How We Closed Regent Street for Gumball 3000
- Luciana Machado

- Jul 20, 2025
- 2 min read
Updated: Oct 5, 2025

Cars, Crowds, Chaos (and David Hasselhoff)
One of the biggest, boldest productions I ever pulled off was this: we shut down Regent Street in London, yes, the entire stretch from Oxford Circus to Leicester Square, for Gumball 3000.
Picture it: a roaring parade of supercars rolling down what’s usually one of the busiest shopping streets in Europe, transformed into a full-blown spectacle. Thousands lined the
barricades, cameras flashing, people screaming. We had celebrities, DJs, the Mayor of London, a custom-built half-pipe, a Shell vintage petrol station pop-up, brand activations up and down the street, and even a skateboarding demo. The whole thing was a sensory overload—in the best way.

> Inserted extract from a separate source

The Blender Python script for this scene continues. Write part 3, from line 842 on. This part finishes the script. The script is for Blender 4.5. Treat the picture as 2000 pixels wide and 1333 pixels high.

Behind the Barricades: Regent Street Takeove
My team - just three of us - spent months negotiating with the Crown Estate, the trust that manages Regent Street. They only shut it down twice a year, and that year the NFL had already taken one of those slots. We had to prove our worth: detailed plans, ROI projections, full safety briefings. We liaised with Metropolitan Police, city authorities, and the event safety board. Somehow, against the odds, we got the green light.
We mapped every inch. We placed Fiat Abarth displays, ran energy drink activations (including our Gumball x Battery collab), and worked with Hamley's for in-store madness. Music blasted from both ends of the street. David Hasselhoff kicked off the show by climbing on top of his car like a rockstar.
The cars came down from Manchester in a convoy, turned Regent Street into a catwalk, and ended the run at the W Hotel in Leicester Square, where I hosted the check-in, formal dinner, and a party at Cirque, a nearby club I scouted months earlier.
It was madness. It was beautiful. And it was one of the most logistically complex, creatively fulfilling things I’ve ever worked on.